RUI: Preparation and Kinetic Characterization of New Bimetallic Au-M Selective Hydrogenation Catalysts

Project: Research project

Project Details


This award is funded by the Chemical Catalysis Program in the Division of Chemistry. Professors Bert D. Chandler and Christopher J. Pursell of Trinity University are supported to investigate the advantages of combining inexpensive metals with gold (Au) to form bimetallic nanoparticle catalysts. The project addresses the need to find alternatives to scarce and expensive catalysts which are prohibitive to large-scale chemical production. Improving the fundamental understanding of bimetallic nanoparticles and their catalytic properties has the potential to positively impact both the U. S. catalysis industry and the national economy by providing cheaper materials and consumer products as well as reducing pollution and industrial waste. The project involves preparing tailored nanoparticles with an inexpensive metal, such as copper, nickel and iron, at the core and Au on the outside. This includes finding new synthetic means to assemble a few hundred atoms from two metals - which is a challenging chemical synthesis problem. The goals are to evaluate synthetic methods, understand how the inexpensive metal alters the catalytic chemistry of gold, and test the new catalysts for improved performance in some industrially important reactions. Integrating the research with education provides research opportunities for undergraduate students, giving them hands on experience in this nationally important area of research and training them to be the next generation of scientists.

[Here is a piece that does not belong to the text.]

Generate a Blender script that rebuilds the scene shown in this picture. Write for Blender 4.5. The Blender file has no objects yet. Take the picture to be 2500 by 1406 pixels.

New nanoparticle and catalyst synthesis techniques are being employed to prepare bimetallic nanoparticles on alumina and titania. The primary goal is to take advantage of recent developments in solution nanoparticle synthesis to develop new routes to synthetically challenging bimetallic core-shell nanoparticle catalysts. Kinetics -based analytical techniques are being used to evaluate the new catalysts including (i) intentional poisoning studies to evaluate relative numbers of active sites, (ii) Michaelis-Menten analysis of poisoning experiments to evaluate the effects of thiol poisoning, and (iii) Hammett relationships to probe changes in nanoparticle surface charge. These studies enable new quantitative comparisons between catalysts and allow for assessing heterometals affect the chemistry of Au nanoparticles. In addition, these studies are addressing fundamental questions regarding the nature of the catalytic active sites. This project also expands on a recent discovery of 'broad band IR absorption' for Au/TiO2 catalysts, and uses this phenomenon to characterize the strength of H2 and CO adsorption on the catalysts. These physical characterization studies, combined with detailed kinetics studies, are enabling the development of structure-property-activity relationships that guide researchers in designing the next generation of catalysts. In particular, these studies are (i) providing clear information regarding how Au nanoparticle chemistry and catalysts can be tuned using other transition metals, (ii) testing recent computational models, and (iii) providing insight into potential new applications for Au based catalysts.

This award reflects NSF's statutory mission and has been deemed worthy of support through evaluation using the Foundation's intellectual merit and broader impacts review criteria.